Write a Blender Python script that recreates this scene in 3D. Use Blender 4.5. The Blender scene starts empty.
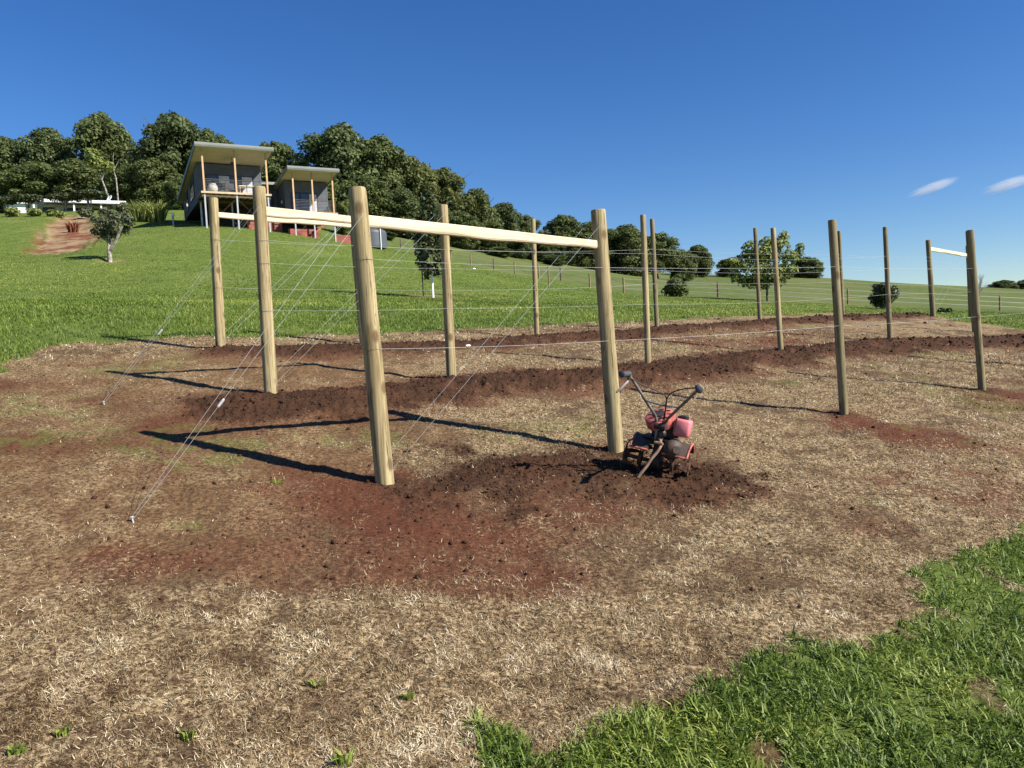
import bpy, math, random
import numpy as np
from mathutils import Vector

random.seed(7)
RNG = np.random.default_rng(11)
scene = bpy.context.scene
COL = scene.collection
PI = math.pi

# ------------------------------------------------------------------ camera frame
F, CX, CY, HZ, S = 769.0, 512.0, 384.0, 340.0, 0.875
EYE = 1.87
PITCH = math.atan((CY - HZ) / F)
ROLL = math.radians(2.8)
fw = np.array([0, math.cos(PITCH), -math.sin(PITCH)])
_R0 = np.array([1.0, 0, 0])
_U0 = np.cross(_R0, fw)
RT = math.cos(ROLL) * _R0 - math.sin(ROLL) * _U0
UP = math.cos(ROLL) * _U0 + math.sin(ROLL) * _R0


def ray(px, py):
    return fw + (px - CX) / F * RT + (CY - py) / F * UP


def at(px, py, d):
    """world point seen at a photo position, d metres in front of the lens"""
    return ray(px, py) * d + np.array([0, 0, EYE])


# ------------------------------------------------------------------ noise
def _hash(ix, iy, seed):
    h = (ix.astype(np.int64) * 374761393 + iy.astype(np.int64) * 668265263 + seed * 974711) & 0xffffffff
    h = ((h ^ (h >> 13)) * 1274126177) & 0xffffffff
    h = h ^ (h >> 16)
    return h / 4294967295.0


def vnoise(x, y, seed=0):
    x = np.asarray(x, float); y = np.asarray(y, float)
    ix = np.floor(x); iy = np.floor(y)
    fx = x - ix; fy = y - iy
    fx = fx * fx * (3 - 2 * fx); fy = fy * fy * (3 - 2 * fy)
    a = _hash(ix, iy, seed); b = _hash(ix + 1, iy, seed)
    c = _hash(ix, iy + 1, seed); d = _hash(ix + 1, iy + 1, seed)
    return (a * (1 - fx) + b * fx) * (1 - fy) + (c * (1 - fx) + d * fx) * fy


def fbm(x, y, seed=0, octv=4, gain=0.5):
    t = 0; a = 1.0; n = 0
    for i in range(octv):
        t = t + a * vnoise(x * 2 ** i + 17.3 * i, y * 2 ** i - 9.1 * i, seed + i)
        n += a; a *= gain
    return t / n


def sstep(a, b, v):
    t = np.clip((v - a) / (b - a), 0, 1)
    return t * t * (3 - 2 * t)


# ------------------------------------------------------------------ terrain
POST_PX = {'A1': (357, 188, 385, 482), 'A2': (598, 210, 616, 452), 'A3': (832, 220, 844, 415), 'A4': (970, 230, 982, 390),
           'B1': (259, 187, 271, 394), 'B2': (443, 205, 452, 384), 'B3': (643, 215, 648, 365), 'B4': (773, 228, 781, 355),
           'B5': (885, 227, 890, 340), 'C1': (213, 198, 221, 350), 'C3': (533, 219, 537, 340), 'C4': (652, 219, 657, 330),
           'C5': (755, 228, 760, 323), 'C6': (839, 231, 843, 317), 'C7': (928, 240, 933, 318)}
POST_D = {}
for k, (tx, ty, bx, by) in POST_PX.items():
    a = ray(tx, ty); b = ray(bx, by)
    M = np.stack([a, -b], 1)
    s_, t_ = np.linalg.lstsq(M, np.array([0, 0, 2.1]), rcond=None)[0]
    POST_D[k] = t_

ctrl = []
for k, (tx, ty, bx, by) in POST_PX.items():
    p = at(bx, by, POST_D[k])
    pl = -2.11 * S - 0.09 * p[0] + 0.1435 * p[1] + EYE
    ctrl.append((p[0], p[1], 0.8 * p[2] + 0.2 * pl))
for x, y in ((-6, 0), (-3, 0), (0, 0), (3, 0), (6, 0), (-5, 3), (-2, 3), (0, 3), (2, 3), (5, 3), (-6, 6), (5, 5), (-8, 10), (-10, 14), (0, -6), (-6, -6), (6, -6)):
    ctrl.append((x, y, -2.11 * S - 0.09 * x + 0.1435 * y + EYE))
for px, py, d in ((110, 259, 45), (207, 228, 62), (334, 241, 68), (250, 262, 46), (150, 300, 26), (20, 300, 27), (20, 250, 55), (300, 300, 26),
                  (425, 297, 32), (401, 249, 90), (471, 265, 82), (515, 274, 76), (561, 281, 70), (590, 288, 64),
                  (624, 293, 60), (718, 297, 62), (848, 304, 62), (600, 305, 34), (700, 308, 34), (1000, 318, 34), (880, 309, 45), (970, 311, 52), (1060, 315, 50),
                  (20, 213, 92), (90, 211, 92), (150, 213, 84), (100, 212, 125), (10, 216, 120), (300, 216, 105), (240, 215, 95), (450, 246, 118),
                  (560, 264, 145), (640, 277, 160), (700, 275, 200), (790, 276, 205), (840, 279, 205), (880, 282, 205), (960, 286, 205), (1030, 290, 205), (1150, 298, 205),
                  (760, 286, 120), (900, 292, 120), (1020, 300, 120), (680, 284, 120), (640, 300, 300), (800, 300, 300), (1000, 310, 300), (400, 240, 260), (150, 200, 260)):
    p = at(px, py, d)
    ctrl.append(tuple(p))
ctrl += [(0, -60, -6), (80, -50, -14), (-80, -50, 2), (-140, 40, 18), (-200, 150, 34), (150, 20, -14), (250, 150, -12), (-200, 350, 20), (0, 420, -2),
         (250, 350, -14), (0, 700, -30), (400, 600, -40), (-400, 600, 0), (-500, 0, 30), (500, 0, -40), (0, -500, -60)]
ctrl = np.array(ctrl)


def _tps(r2):
    return np.where(r2 > 1e-9, r2 * np.log(np.maximum(r2, 1e-9)), 0.0)


_SC = 50.0
_P = ctrl[:, :2] / _SC
_n = len(_P)
_K = _tps(((_P[:, None] - _P[None]) ** 2).sum(-1)) + np.eye(_n) * 2e-5
_A = np.zeros((_n + 3, _n + 3))
_A[:_n, :_n] = _K; _A[:_n, _n:] = np.c_[np.ones(_n), _P]; _A[_n:, :_n] = np.c_[np.ones(_n), _P].T
_W = np.linalg.solve(_A, np.r_[ctrl[:, 2], 0, 0, 0])


def base_z(x, y):
    x = np.atleast_1d(np.asarray(x, float)); y = np.atleast_1d(np.asarray(y, float))
    out = np.empty(x.shape)
    fx, fy, fo = x.ravel() / _SC, y.ravel() / _SC, out.ravel()
    for i in range(0, len(fx), 40000):
        X, Y = fx[i:i + 40000], fy[i:i + 40000]
        k = _tps((X[:, None] - _P[:, 0]) ** 2 + (Y[:, None] - _P[:, 1]) ** 2)
        fo[i:i + 40000] = k @ _W[:_n] + _W[_n] + _W[_n + 1] * X + _W[_n + 2] * Y
    return fo.reshape(x.shape)


_TS = np.geomspace(1.5, 400, 700)


def hit(px, py):
    """where the terrain lies under a photo position"""
    r = ray(px, py)
    z = r[2] * _TS + EYE - base_z(r[0] * _TS, r[1] * _TS)
    i = int(np.argmax(z < 0))
    if z[i] >= 0:
        i = len(_TS) - 1
    t0, t1 = _TS[max(i - 1, 0)], _TS[i]
    z0, z1 = z[max(i - 1, 0)], z[i]
    t = t0 + (t1 - t0) * (z0 / (z0 - z1 + 1e-12))
    return r[:2] * t


def poly_px(pts):
    return np.array([hit(*p) for p in pts])


def sdist(x, y, poly):
    """signed distance, positive inside the closed polygon"""
    d2 = np.full(x.shape, 1e9); ins = np.zeros(x.shape, bool)
    n = len(poly)
    for i in range(n):
        ax, ay = poly[i]; bx, by = poly[(i + 1) % n]
        ex, ey = bx - ax, by - ay
        t = np.clip(((x - ax) * ex + (y - ay) * ey) / (ex * ex + ey * ey + 1e-12), 0, 1)
        d2 = np.minimum(d2, (x - ax - t * ex) ** 2 + (y - ay - t * ey) ** 2)
        c = ((ay > y) != (by > y))
        with np.errstate(divide='ignore', invalid='ignore'):
            xi = ax + (y - ay) * ex / (ey if ey else 1e-12)
        ins ^= c & (x < xi)
    d = np.sqrt(d2)
    return np.where(ins, d, -d)


def sline(x, y, pts):
    """distance to a polyline"""
    d2 = np.full(x.shape, 1e9)
    for (ax, ay), (bx, by) in zip(pts[:-1], pts[1:]):
        ex, ey = bx - ax, by - ay
        t = np.clip(((x - ax) * ex + (y - ay) * ey) / (ex * ex + ey * ey + 1e-12), 0, 1)
        d2 = np.minimum(d2, (x - ax - t * ex) ** 2 + (y - ay - t * ey) ** 2)
    return np.sqrt(d2)


BROWN = poly_px([(-90, 400), (-40, 384), (0, 371), (30, 350), (75, 341), (130, 339), (215, 337), (300, 336), (400, 332), (500, 329), (600, 323),
                 (700, 318), (800, 314), (900, 314), (955, 322), (1024, 331), (1120, 345), (1200, 400), (1150, 480), (1024, 540), (965, 575), (930, 620),
                 (860, 634), (800, 648), (750, 664), (700, 686), (650, 706), (600, 718), (556, 744), (546, 785), (530, 785), (518, 742), (460, 729), (398, 741), (380, 790), (330, 860), (240, 900), (-300, 900), (-400, 500)])
OCHRE = poly_px([(-150, 400), (20, 366), (215, 344), (400, 345), (420, 400), (400, 470), (330, 545), (180, 585), (-200, 640)])
MOUND_A = poly_px([(392, 474), (430, 456), (520, 448), (600, 452), (660, 458), (720, 460), (765, 478), (775, 492), (735, 503), (650, 498), (560, 500), (500, 512), (440, 510), (405, 497)])
RED_A = poly_px([(290, 470), (395, 470), (470, 505), (600, 495), (700, 480), (800, 485), (780, 505), (640, 510), (560, 530), (520, 560), (430, 585), (370, 575), (290, 540), (270, 500)])
RED_A3 = poly_px([(812, 420), (850, 414), (930, 428), (990, 440), (1060, 445), (1060, 462), (940, 455), (870, 440)])
RED_A4 = poly_px([(940, 398), (985, 390), (1060, 392), (1060, 412), (985, 408)])
LINE_B = poly_px([(255, 408), (340, 404), (450, 390), (540, 381), (640, 374), (700, 369), (780, 357), (890, 345), (1024, 341), (1120, 338)])
LINE_C = poly_px([(228, 353), (300, 352), (450, 348), (535, 342), (655, 333), (760, 325), (843, 319), (940, 317), (990, 318)])
BANK = poly_px([(20, 252), (36, 239), (46, 224), (60, 215), (86, 214), (102, 226), (98, 238), (84, 247), (56, 254)])
MULCH = hit(433, 297)
PALE = hit(112, 260)
FAR0 = poly_px([(401, 250), (471, 266), (515, 275), (561, 282), (590, 288), (624, 294), (718, 298), (848, 305), (1000, 312), (1200, 322)])
FARPOLY = np.concatenate([FAR0, np.array([[300, 60], [600, 700], [-300, 700], [-150, 200]])])

GREENISH = [(*hit(30, 405), 0.9), (*hit(30, 440), 0.6), (*hit(395, 437), 0.5), (*hit(480, 432), 0.4), (*hit(960, 395), 0.8), (*hit(215, 445), 0.5), (*hit(150, 368), 0.6), (*hit(560, 425), 0.4)]
POST_XY = [tuple(at(v[2], v[3], POST_D[k])[:2]) for k, v in POST_PX.items()]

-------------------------

> [The request] Each line from the top of the material through the line containing "UP = math.cos(ROLL)" should be reproduced exactly; please drop any images.

> [Solution below]
Write a Blender Python script that recreates this scene in 3D. Use Blender 4.5. The Blender scene starts empty.
import bpy, math, random
import numpy as np
from mathutils import Vector

random.seed(7)
RNG = np.random.default_rng(11)
scene = bpy.context.scene
COL = scene.collection
PI = math.pi

# ------------------------------------------------------------------ camera frame
F, CX, CY, HZ, S = 769.0, 512.0, 384.0, 340.0, 0.875
EYE = 1.87
PITCH = math.atan((CY - HZ) / F)
ROLL = math.radians(2.8)
fw = np.array([0, math.cos(PITCH), -math.sin(PITCH)])
_R0 = np.array([1.0, 0, 0])
_U0 = np.cross(_R0, fw)
RT = math.cos(ROLL) * _R0 - math.sin(ROLL) * _U0
UP = math.cos(ROLL) * _U0 + math.sin(ROLL) * _R0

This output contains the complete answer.